**EXERCISE TASK**.
Reproduce the material below line by line, beginning with its first line and ending with the line that contains "guardrail('shaded blue-grey steel"; leave out pictures.

(Scenes as source code)
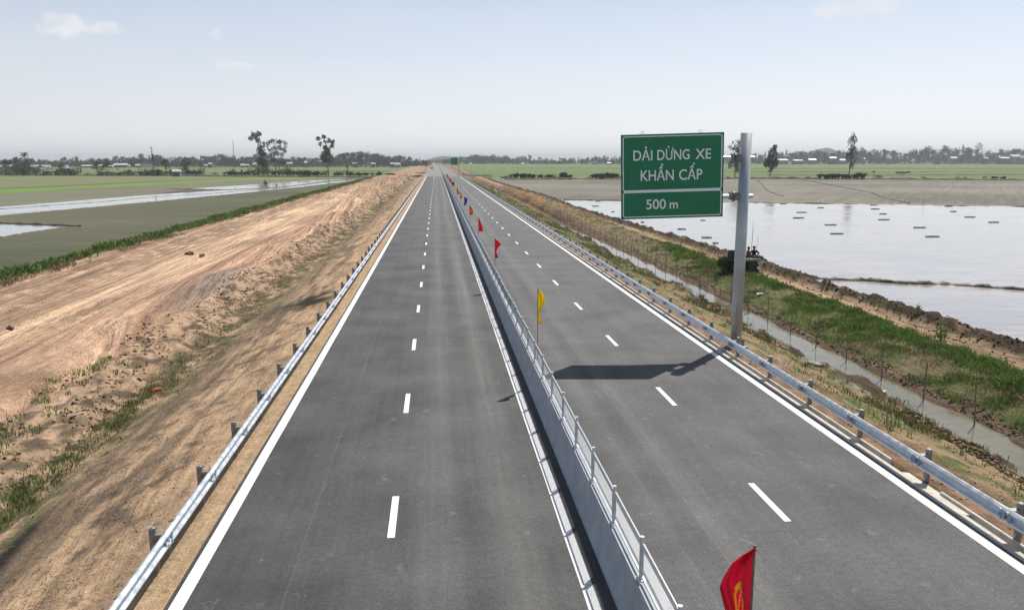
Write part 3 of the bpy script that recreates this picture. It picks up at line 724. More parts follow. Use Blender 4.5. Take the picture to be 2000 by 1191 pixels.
guardrail('bright galvanised steel guardrail on the sandy left verge of the road', 1, -5.08, -5.30, 8.2, 0, 121)
guardrail('shaded blue-grey steel guardrail on round posts beside the drain, right edge of the road', -1, 11.12, 11.38, 4.75, -.03, 120)

# ------------------------------------------------------------------ median barrier with mesh screen
root = tag(empty('median_barrier', (3.15, 0, 0)), 'long concrete median barrier topped by framed steel mesh screens', 'barrier')
prof = [(-.25,0),(.25,0),(.25,.08),(.13,.30),(.085,.80),(-.085,.80),(-.13,.30),(-.25,.08)]
w = MB(); y = -6.5
while y < END-1:
    w.prism(prof, y, min(y+5.985, END)); y += 6
conc = w.build('concrete_wall', MAT['concrete'], root)
pm = MB(); pm.tube([(0,0,.80),(0,0,1.53)], .032, 8); pm.tube([(0,0,1.53),(0,0,1.545)], .038, 8); pm.box((0,0,.81), (.13,.16,.02)); 
for s in (-.055, .055): pm.box((-.045, s, .825), (.02,.02,.03))
post = pm.build('screen_post', MAT['frame'], root, False)
post.location = (0, 5.51, 0)
fm = MB(); a, b, zt, zb, r = .07, 1.93, 1.46, .885, .019
fm.tube([(0,a+.05,zt),(0,b-.05,zt),(0,b-.015,zt-.015),(0,b,zt-.05),(0,b,zb+.05),(0,b-.015,zb+.015),(0,b-.05,zb),(0,a+.05,zb),(0,a+.015,zb+.015),(0,a,zb+.05),(0,a,zt-.05),(0,a+.015,zt-.015),(0,a+.05,zt)], r, 6, False)
fm.tube([(0,a,zb+.13),(0,b,zb+.13)], .010, 5)
for yy in (a-.04, b+.04):
    for zz in (zb+.06, zt-.06): fm.box((0, yy, zz), (.02,.08,.03))
frame = fm.build('screen_frame', MAT['frame'], root, False); frame.location = (0, 5.51, 0)
im = MB()
yy = a+.04
while yy < b-.03: im.box((0, yy, (zt+zb+.13)/2), (.004, .004, zt-zb-.13)); yy += .048
zz = zb+.16
while zz < zt-.02: im.box((.004, (a+b)/2, zz), (.004, b-a, .004)); zz += .042
mesh = im.build('mesh_infill', MAT['mesh'], frame)
for k in range(1, 100):
    for o in (post, frame):
        c = o.copy(); COL.objects.link(c); c.parent = root; c.location = (0, 5.51+2*k, 0)
        if o is frame:
            d = mesh.copy(); COL.objects.link(d); d.parent = c
            c.rotation_euler = (0, random.uniform(-.012, .012), 0)
r1 = MB(); r2 = MB(); r3 = MB()
for k in range(100, 183):
    y = 5.51+2*k
    r1.box((0, y, 1.16), (.06,.06,.76))
    r2.box((0, y+1, 1.46), (.04,1.86,.04)); r2.box((0, y+1, .885), (.04,1.86,.04))
    for j in range(10): r3.box((0, y+.12+j*.19, 1.17), (.012,.012,.55))
    for j in range(6): r3.box((0, y+1, .95+j*.09), (.012,1.86,.012))
for m_, nm, mt in ((r1,'screen_post','frame'),(r2,'screen_frame','frame'),(r3,'mesh_infill','mesh')):
    tag(m_.build(nm, MAT[mt], root), kind='stuff')

# ------------------------------------------------------------------ flags along the median
def in_star(u, v, cu, cv, R):
    d = math.hypot(u-cu, v-cv)
    if d > R: return False
    t = (math.atan2(u-cu, -(v-cv)) % (2*math.pi/5))-math.pi/5
    r0 = R*.38; A_ = abs(t)/(math.pi/5)
    return d < r0+(R-r0)*(A_)**1.4
def in_hs(u, v):
    x, y = (u-.42)*2.3, (v-.52)*1.25
    r = math.hypot(x+.02, y)
    sick = .17 < r < .25 and not (x < -.02 and y > .02 and x > -.2 and False) and not (-2.9 < math.atan2(y, x) < -1.9)
    handle = abs((x+.16)-(-(y-.20))*.9) < .035 and .12 < y < .34 and x < 0
    ham = abs(x-y*.9) < .035 and -.22 < y < .26 and -.25 < x < .26
    head = abs(x+y+.34) < .05 and abs(x-y) < .14
    return sick or handle or ham or head
def flag(k, colr, edge, emblem, lab, fold=.06, ph=0, lean=0, hoist=1.0, cat='flag'):
    Y = [7.52,25.6,45.2,63.3,80.2,95.5][k] if k < 6 else 95.5+17.5*(k-5); X = 3.27 if k == 0 else 3.25
    root = tag(empty('flag', (X, Y, [.96,.81,.60,.55,.60,.70][k] if k < 6 else .68)), lab, cat, 'flags on poles along the median barrier')
    root.rotation_euler = (0, lean, 0)
    p = MB(); p.tube([(0,0,0),(0,0,2.44)], .013, 6); p.tube([(0,0,2.44),(0,0,2.46)], .018, 6)
    p.build('pole', MAT['bamboo'], root)
    nu, nv = (44, 72) if k < 2 else ((20, 36) if k < 8 else (8, 14))
    ex = np.array([e[0] for e in edge]); ez = np.array([e[1] for e in edge])
    s = np.concatenate([[0], np.cumsum(np.hypot(np.diff(ex), np.diff(ez)))]); s /= s[-1]
    V = []; F = []; MI = []
    for j in range(nv+1):
        v = j/nv; fx = float(np.interp(v, s, ex)); fz = float(np.interp(v, s, ez)); hz = -v*hoist
        for i in range(nu+1):
            u = i/nu
            x = fx*u; z = hz*(1-u)+fz*u - .05*math.sin(u*math.pi)*v
            yy = fold*u**.7*math.sin(u*9+v*3.5+ph)+fold*.5*math.sin(u*19+v*7+ph*2)*u-.04*u
            V.append((x+.012*math.copysign(1, fx+1e-9), yy, 2.42+z))
    for j in range(nv):
        for i in range(nu):
            a_ = j*(nu+1)+i; F.append((a_, a_+1, a_+nu+2, a_+nu+1))
            uc, vc = (i+.5)/nu, (j+.5)/nv
            MI.append(1 if ((emblem == 'star' and in_star(uc, vc, .5, .48, .30)) or (emblem == 'hs' and in_hs(uc, vc)) or (emblem == 'band' and vc > .72) or (emblem == 'dots' and in_star(uc, vc, .5, .5, .25))) else 0)
    m2 = {'star': 'f_yellow', 'hs': 'f_gold', 'band': 'f_magenta', 'dots': 'f_orange', None: 'f_yellow'}[emblem]
    me = np_mesh('cloth', V, F, [FM[colr], FM[m2]], smooth=True, midx=MI)
    link('cloth', me, root)
    return root
FM = {}
for nm, c in dict(f_red=(.62,.010,.012), f_crimson=(.60,.006,.030), f_yellow=(.78,.55,.01), f_magenta=(.50,.008,.12), f_purple=(.035,.025,.22), f_dark=(.07,.008,.02), f_orange=(.72,.22,.02), f_gold=(.62,.26,.015), f_maroon=(.20,.01,.03)).items():
    m, t, b = principled(nm, c, .55, 0, .3)
    out = t.nodes['Material Output']; tr = N(t, 'ShaderNodeBsdfTranslucent'); tr.inputs[0].default_value = (*c, 1)
    ms = N(t, 'ShaderNodeMixShader'); ms.inputs[0].default_value = .35
    L(t, b.outputs[0], ms.inputs[1]); L(t, tr.outputs[0], ms.inputs[2]); L(t, ms.outputs[0], out.inputs[0])
    FM[nm] = m
E0 = [(0,0),(-.12,-.05),(-.24,-.13),(-.34,-.27),(-.385,-.37),(-.34,-.55),(-.27,-.78),(-.17,-1.02),(-.12,-1.2),(0,-1.22)]
E1 = [(0,0),(.10,-.06),(.19,-.20),(.22,-.36),(.15,-.54),(.06,-.68),(.025,-.74),(.08,-.84),(.12,-1.10),(0,-1.12)]
E2 = [(0,0),(.20,-.16),(.36,-.32),(.20,-.50),(.07,-.70),(.09,-.80),(.20,-1.12),(0,-1.14)]
E3 = [(0,0),(.10,-.20),(.24,-.60),(.34,-.85),(.33,-1.16),(0,-1.12)]
E4 = [(0,0),(.13,-.2),(.30,-.50),(.33,-.70),(.27,-1.0),(0,-1.0)]
E5 = [(0,0),(.38,-.22),(.30,-.65),(.10,-1.05),(-.10,-.95),(0,-.8)]
flags = [('f_crimson',E0,'hs','crimson flag with yellow emblem drooping on its pole, nearest the camera',.05,.4,0),
 ('f_yellow',E1,None,'bright yellow flag drooping, nearest of the yellow ones',.05,1.2,0),
 ('f_red',E2,None,'plain red flag pinched at mid height, just beyond the nearest yellow flag',.05,2.0,0),
 ('f_red',E3,'band','red flag with a magenta lower band',.05,.2,0),
 ('f_red',E4,'dots','red flag with a dark orange mark, just nearer than the purple-blue flag',.05,.8,0),
 ('f_purple',E5,None,'deep purple-blue flag hanging open, larger of the blue ones',.05,1.6,0),
 ('f_red',E4,'star','red flag with a yellow mark, just beyond the purple-blue flag',.05,2.6,0),
 ('f_red',E3,None,'plain red flag just nearer than the far yellow flag',.05,.5,0),
 ('f_yellow',E5,'dots','far yellow flag with a small orange mark',.05,.5,0),
 ('f_dark',E5,None,'very dark maroon flag just beyond the far yellow flag',.05,.5,0),
 ('f_red',E3,None,'small distant red flag between the dark maroon flag and the small blue flag',.05,.5,0),
 ('f_purple',E4,None,'small distant blue flag, tenth beyond the nearest yellow flag',.05,.5,0),
 ('f_crimson',E3,None,'small distant crimson flag between the small blue and the orange flag',.05,.5,0),
 ('f_orange',E5,None,'tiny orange flag far along the median barrier',.05,.5,0),
 ('f_maroon',E4,None,'tiny maroon flag just beyond the orange flag',.05,.5,0),
 ('f_maroon',E3,None,'tiny maroon flag, farthest of all along the median',.05,.5,0)]
for k, (c, e, em, lab, fo, ph, ln) in enumerate(flags):
    flag(k, c, e, em, lab, fo, ph, ln, hoist=.85 if e is E5 else 1.05)

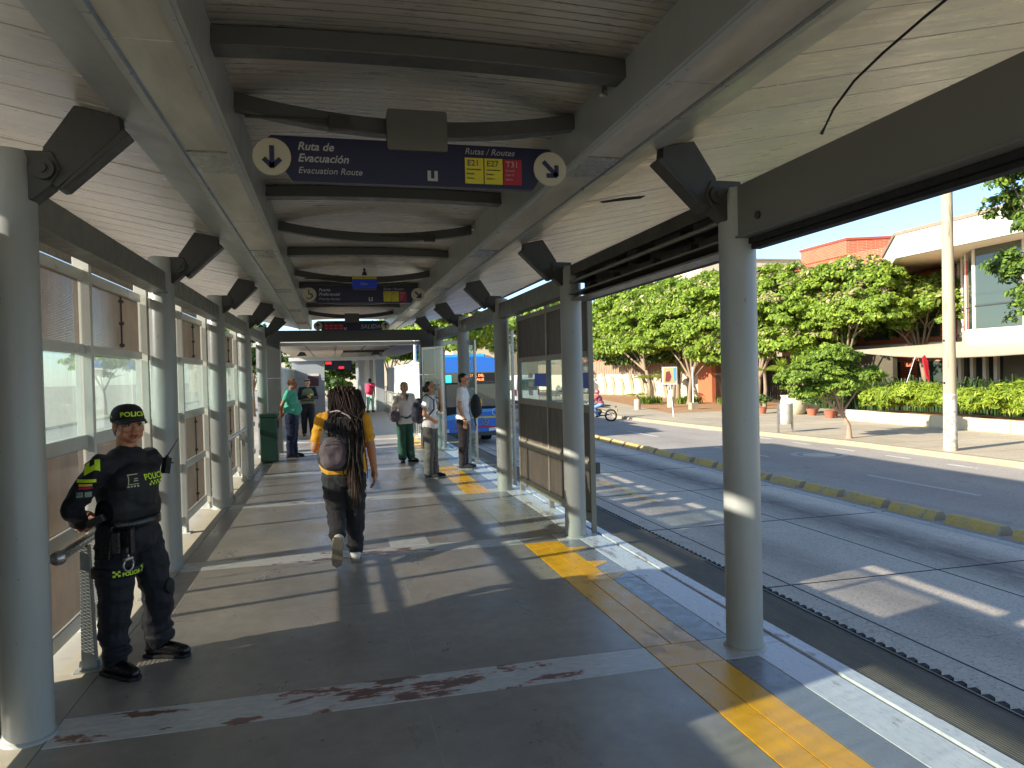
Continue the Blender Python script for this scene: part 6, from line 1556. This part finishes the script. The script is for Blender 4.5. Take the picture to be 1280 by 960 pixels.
chain(b, [(-.085, .01, .84), (-.09, -.03, .46), (-.085, -.02, .08)], [.09, .06, .042]); chain(b, [(.085, .01, .84), (.075, .0, .46), (.055, .30, .26)], [.09, .06, .042])
fuse(b, 'body', SK1, wk, .0055, 3)
b = MB(); ell(b, (0, .01, 1.16), (.195, .135, .22)); cap(b, (-.06, .02, .92), .165, (.06, .02, .92), .165); cap(b, (-.13, .01, 1.33), .075, (.13, .01, 1.33), .075); cap(b, (-.07, .02, 1.05), .14, (.07, .02, 1.05), .14)
for (s0, e0, w0) in (WR, WL): chain(b, [V(s0)*1, V(s0).lerp(V(e0), .66)], [.066, .062])
fuse(b, 'tshirt', MUST, wk, .008, 3, .008, (7, 7, 13), cut=lambda v: v.z < .825 or v.z > 1.40)
b = MB(); ell(b, (0, .03, .79), (.168, .135, .10))
chain(b, [(-.086, .02, .80), (-.09, .0, .62), (-.092, -.03, .46), (-.09, .0, .27), (-.086, .01, .12)], [.115, .108, .088, .082, .068])
chain(b, [(.086, .02, .80), (.085, .02, .62), (.078, .01, .46), (.068, .15, .36), (.058, .27, .29)], [.122, .108, .088, .08, .068])
for p in ((-.086, .02, .15), (.06, .255, .30), (-.09, .0, .22)): ell(b, p, (.082, .086, .03))
fuse(b, 'trousers', BLK, wk, .008, 3, .012, (5, 5, 10))
WS = mottled('white_sneaker', lin(206, 200, 184), .08, 9, .6); SOL = mottled('grey_sole', lin(120, 110, 92), .15, 20, .8, 0, .5, 60)
boot(wk, -.086, .0, 2, 1.0, WS, SOL, 'sneaker', .085)
# lifted rear foot, sole turned to the viewer
sn = boot(wk, 0, 0, 0, 1.0, WS, SOL, 'sneaker', .085)
Mr = Matrix.Translation((-.045, .145, .085)) @ Matrix.Rotation(R(-66), 4, 'X') @ Matrix.Rotation(R(-7), 4, 'Y') @ Matrix.Translation((0, .0, -.055))
Mr = Matrix.Translation((.05, .37, .235)) @ Matrix.Rotation(R(76), 4, 'X') @ Matrix.Rotation(R(5), 4, 'Z') @ Matrix.Translation((0, 0, -.02))
sn.matrix_local = Mr
# backpack
BP = cloth_mat('dusky_backpack', lin(92, 74, 78), .75, 500, .15); BPD = cloth_mat('black_backpack_trim', lin(34, 30, 32), .7)
b = MB(); ell(b, (.03, .20, 1.13), (.165, .10, .235)); ell(b, (.05, .20, 1.0), (.18, .11, .14)); cap(b, (-.06, .20, 1.28), .075, (.09, .20, 1.28), .075)
bp = fuse(b, 'backpack', BPD, wk, .008, 4, .006, (8, 8, 8))
b = MB(); ell(b, (.075, .275, 1.04), (.125, .06, .15)); ell(b, (.075, .285, .98), (.12, .055, .09)); fuse(b, 'front_pocket', BP, bp, .007, 4, .006, (9, 9, 9))
b = MB(); b.tube([(.165, .3, 1.08), (.12, .335, 1.135), (.045, .345, 1.15), (-.04, .335, 1.135)], .004, 5); b.build('zip', M['dark'], bp)
b = MB()
for sx in (-1, 1): b.tube([(sx*.09+.01, .14, 1.33), (sx*.11, .06, 1.405), (sx*.125, -.06, 1.39), (sx*.14, -.13, 1.25), (sx*.17, -.06, 1.05), (sx*.14, .12, 1.0)], .024, 8, flat=.45)
b.tube([(-.02, .2, 1.36), (.0, .235, 1.40), (.04, .235, 1.40), (.06, .2, 1.36)], .010, 6)
b.build('strap', BPD, bp)
b = MB(); b.tube([(.10, .155, 1.40), (.03, .22, 1.415), (-.06, .235, 1.37), (-.13, .20, 1.28), (-.17, .12, 1.20)], [.012, .018, .02, .018, .012], 8, flat=.4); b.build('headband', cloth_mat('pale_band_cloth', lin(198, 178, 168), .8), wk)
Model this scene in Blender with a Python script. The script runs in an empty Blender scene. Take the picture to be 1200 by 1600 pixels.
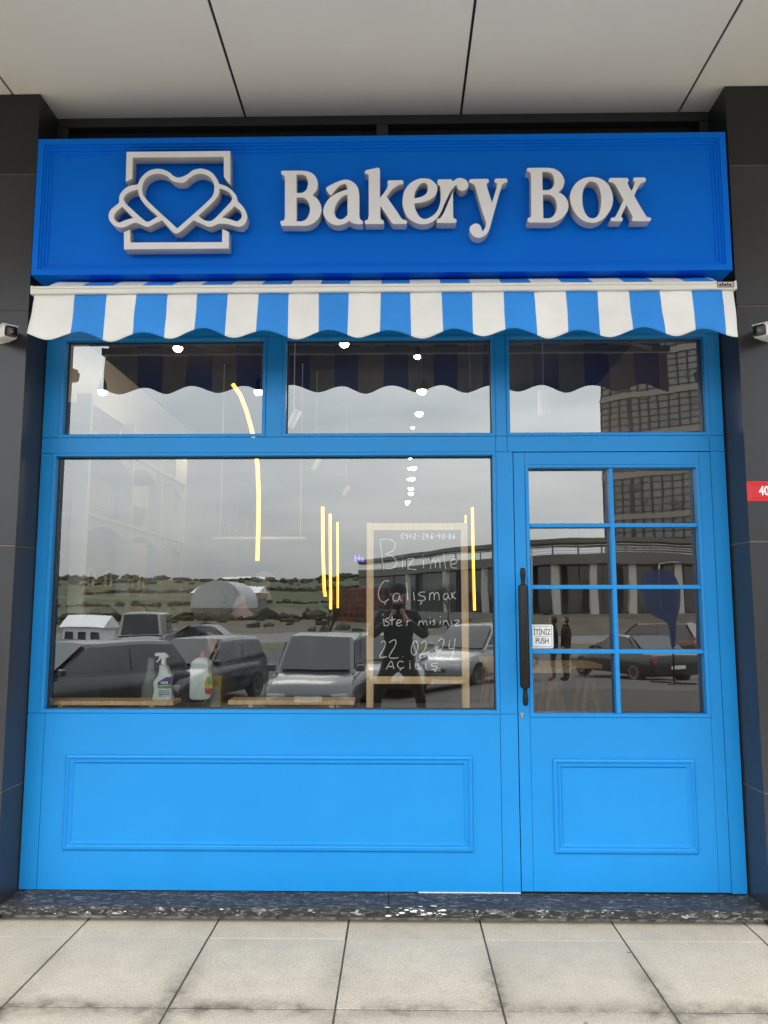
import bpy, bmesh, math, random
from mathutils import Vector, Matrix, noise
random.seed(7)
R = math.radians
scene = bpy.context.scene
COL = scene.collection

# ---------------------------------------------------------------- camera, sky, sun, exposure
F_PX, PITCH, YAW = 1232.0, R(6.8), R(1.014)
CAM = Vector((0, -4.15, 1.5))
cd = bpy.data.cameras.new('camera'); cam = bpy.data.objects.new('camera', cd); COL.objects.link(cam)
cam.location = CAM; cam.rotation_euler = (R(90) + PITCH, 0, YAW)
cd.sensor_fit = 'VERTICAL'; cd.sensor_height = 24.0; cd.lens = F_PX / 1600 * 24.0
cd.clip_start = 0.02; cd.clip_end = 3000
scene.camera = cam
scene.render.resolution_x = 768; scene.render.resolution_y = 1024
scene.view_settings.view_transform = 'Standard'; scene.view_settings.look = 'None'
scene.view_settings.exposure = 0.95; scene.view_settings.gamma = 1; scene.view_settings.use_curve_mapping = False
scene.render.engine = 'CYCLES'
scene.cycles.transparent_max_bounces = 16; scene.cycles.max_bounces = 8; scene.cycles.glossy_bounces = 5
scene.cycles.caustics_reflective = False; scene.cycles.caustics_refractive = False

SUN_EL, SUN_AZ = R(52), R(200)            # veiled sun behind the photographer
world = bpy.data.worlds.new('World'); scene.world = world; world.use_nodes = True
nt = world.node_tree; nt.nodes.clear(); N = nt.nodes.new; L = nt.links.new
out = N('ShaderNodeOutputWorld'); bg = N('ShaderNodeBackground'); bg.inputs['Strength'].default_value = 0.115
sky = N('ShaderNodeTexSky'); sky.sky_type = 'NISHITA'; sky.sun_disc = False; sky.sun_elevation = SUN_EL; sky.sun_rotation = SUN_AZ
sky.dust_density = 3.0; sky.air_density = 1.2
tc = N('ShaderNodeTexCoord'); mp = N('ShaderNodeMapping'); mp.inputs['Scale'].default_value = (1.0, 1.0, 4.2)
nz = N('ShaderNodeTexNoise'); nz.inputs['Scale'].default_value = 2.3; nz.inputs['Detail'].default_value = 5; nz.inputs['Roughness'].default_value = 0.5
rp = N('ShaderNodeValToRGB'); rp.color_ramp.elements[0].position = 0.34; rp.color_ramp.elements[0].color = (0.62, 0.66, 0.70, 1)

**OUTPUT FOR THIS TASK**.
Write part 3 of the bpy script that recreates this picture. It picks up at line 724. More parts follow. Use Blender 4.5. Take the picture to be 2000 by 1191 pixels.
guardrail('bright galvanised steel guardrail on the sandy left verge of the road', 1, -5.08, -5.30, 8.2, 0, 121)
guardrail('shaded blue-grey steel guardrail on round posts beside the drain, right edge of the road', -1, 11.12, 11.38, 4.75, -.03, 120)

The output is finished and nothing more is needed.